Re: [PATCH v2 5/5] convert: add filter..process option

2016-07-27 Thread Jakub Narębski
W dniu 2016-07-27 o 02:06, larsxschnei...@gmail.com pisze:
> From: Lars Schneider 
> 
> Git's clean/smudge mechanism invokes an external filter process for every
> single blob that is affected by a filter. If Git filters a lot of blobs
> then the startup time of the external filter processes can become a
> significant part of the overall Git execution time.

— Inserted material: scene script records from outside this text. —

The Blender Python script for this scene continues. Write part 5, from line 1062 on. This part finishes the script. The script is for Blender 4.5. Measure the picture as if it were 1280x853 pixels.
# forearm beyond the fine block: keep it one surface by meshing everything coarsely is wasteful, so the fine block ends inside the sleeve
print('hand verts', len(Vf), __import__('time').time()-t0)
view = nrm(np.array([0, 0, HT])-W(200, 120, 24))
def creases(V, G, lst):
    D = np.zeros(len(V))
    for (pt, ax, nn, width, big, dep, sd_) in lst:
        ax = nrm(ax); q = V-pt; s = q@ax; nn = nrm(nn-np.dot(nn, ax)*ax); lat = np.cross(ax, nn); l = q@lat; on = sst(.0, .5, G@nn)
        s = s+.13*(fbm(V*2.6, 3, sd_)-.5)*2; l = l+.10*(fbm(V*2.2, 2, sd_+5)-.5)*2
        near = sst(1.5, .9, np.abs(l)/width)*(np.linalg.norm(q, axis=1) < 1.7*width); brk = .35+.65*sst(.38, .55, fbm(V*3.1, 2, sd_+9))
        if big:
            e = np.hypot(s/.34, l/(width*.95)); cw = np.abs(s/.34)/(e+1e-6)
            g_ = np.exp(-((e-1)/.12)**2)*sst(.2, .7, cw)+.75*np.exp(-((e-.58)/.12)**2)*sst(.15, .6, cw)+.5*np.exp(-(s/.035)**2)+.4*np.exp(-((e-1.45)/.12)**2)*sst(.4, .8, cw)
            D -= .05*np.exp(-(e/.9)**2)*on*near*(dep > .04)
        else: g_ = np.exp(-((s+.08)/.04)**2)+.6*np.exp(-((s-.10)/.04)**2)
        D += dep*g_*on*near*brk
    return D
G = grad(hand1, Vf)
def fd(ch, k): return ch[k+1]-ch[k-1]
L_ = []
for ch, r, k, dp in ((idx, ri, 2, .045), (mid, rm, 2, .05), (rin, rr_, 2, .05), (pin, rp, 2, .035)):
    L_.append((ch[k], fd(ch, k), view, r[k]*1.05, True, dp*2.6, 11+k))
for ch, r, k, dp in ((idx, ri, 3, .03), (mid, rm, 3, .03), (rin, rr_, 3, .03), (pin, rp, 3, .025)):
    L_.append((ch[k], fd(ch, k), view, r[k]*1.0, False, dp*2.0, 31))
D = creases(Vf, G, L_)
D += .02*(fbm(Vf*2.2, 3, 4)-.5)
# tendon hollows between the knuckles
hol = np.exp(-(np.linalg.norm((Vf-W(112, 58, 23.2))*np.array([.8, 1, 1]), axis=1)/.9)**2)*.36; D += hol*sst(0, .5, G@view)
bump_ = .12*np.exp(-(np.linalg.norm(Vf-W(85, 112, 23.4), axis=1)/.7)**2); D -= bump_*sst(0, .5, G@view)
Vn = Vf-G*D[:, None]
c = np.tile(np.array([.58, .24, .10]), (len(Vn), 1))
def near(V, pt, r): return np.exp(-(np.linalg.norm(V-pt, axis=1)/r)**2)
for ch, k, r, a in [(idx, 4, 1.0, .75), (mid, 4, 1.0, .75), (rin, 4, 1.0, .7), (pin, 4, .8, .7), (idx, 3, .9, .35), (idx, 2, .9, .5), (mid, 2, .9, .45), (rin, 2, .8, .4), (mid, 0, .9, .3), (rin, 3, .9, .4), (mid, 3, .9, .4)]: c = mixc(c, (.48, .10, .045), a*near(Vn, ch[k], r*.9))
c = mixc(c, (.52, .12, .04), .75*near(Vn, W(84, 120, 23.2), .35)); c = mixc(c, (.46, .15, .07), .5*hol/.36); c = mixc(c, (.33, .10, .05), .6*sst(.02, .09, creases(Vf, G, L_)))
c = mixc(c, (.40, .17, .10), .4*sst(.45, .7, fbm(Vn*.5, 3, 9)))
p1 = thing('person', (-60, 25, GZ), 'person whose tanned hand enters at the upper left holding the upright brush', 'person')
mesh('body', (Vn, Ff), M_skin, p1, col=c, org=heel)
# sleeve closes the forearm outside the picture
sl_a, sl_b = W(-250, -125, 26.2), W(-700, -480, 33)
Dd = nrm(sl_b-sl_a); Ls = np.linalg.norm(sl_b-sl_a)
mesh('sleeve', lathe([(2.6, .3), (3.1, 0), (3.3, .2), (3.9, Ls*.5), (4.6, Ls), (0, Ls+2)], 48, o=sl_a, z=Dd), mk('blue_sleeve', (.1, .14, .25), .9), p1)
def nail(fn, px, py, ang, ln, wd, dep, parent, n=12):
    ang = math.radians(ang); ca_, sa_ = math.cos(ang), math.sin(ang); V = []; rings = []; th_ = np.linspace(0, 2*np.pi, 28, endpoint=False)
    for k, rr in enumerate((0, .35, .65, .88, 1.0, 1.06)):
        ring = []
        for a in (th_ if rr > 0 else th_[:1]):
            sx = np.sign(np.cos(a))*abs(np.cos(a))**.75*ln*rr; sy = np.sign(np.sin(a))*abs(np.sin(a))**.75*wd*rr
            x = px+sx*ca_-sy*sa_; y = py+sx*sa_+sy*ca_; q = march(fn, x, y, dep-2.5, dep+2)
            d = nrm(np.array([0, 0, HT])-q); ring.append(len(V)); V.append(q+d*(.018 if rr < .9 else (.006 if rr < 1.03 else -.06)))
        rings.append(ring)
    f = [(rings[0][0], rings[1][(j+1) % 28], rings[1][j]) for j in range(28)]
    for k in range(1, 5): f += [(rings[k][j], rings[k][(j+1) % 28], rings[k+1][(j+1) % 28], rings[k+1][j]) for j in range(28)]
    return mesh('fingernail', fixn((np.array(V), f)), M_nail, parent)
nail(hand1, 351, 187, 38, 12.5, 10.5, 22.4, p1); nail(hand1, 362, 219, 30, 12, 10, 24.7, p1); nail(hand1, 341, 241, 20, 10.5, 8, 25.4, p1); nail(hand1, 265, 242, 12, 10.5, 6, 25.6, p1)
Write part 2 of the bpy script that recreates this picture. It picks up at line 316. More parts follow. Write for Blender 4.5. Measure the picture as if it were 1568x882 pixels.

It is not strictly necessary... but do we have any benchmarks for this,
or is it just the feeling?  That is, in what situations Git may filter
a large number of files (initial checkout? initial add?, switching
to unrelated branch? getting large files from LFS solution?, and when
startup time might become significant part of execution time (MS Windows?
fast filters?)?

> 
> This patch adds the filter..process string option which, if used,

String option... what are possible values?  What happens if you use
value that is not recognized by Git (it is "if used", isn't it)?  That's
not obvious from the commit message (though it might be from the docs).

What is missing is the description that it is set to a command, and
how it interacts with `clean` and `smudge` options.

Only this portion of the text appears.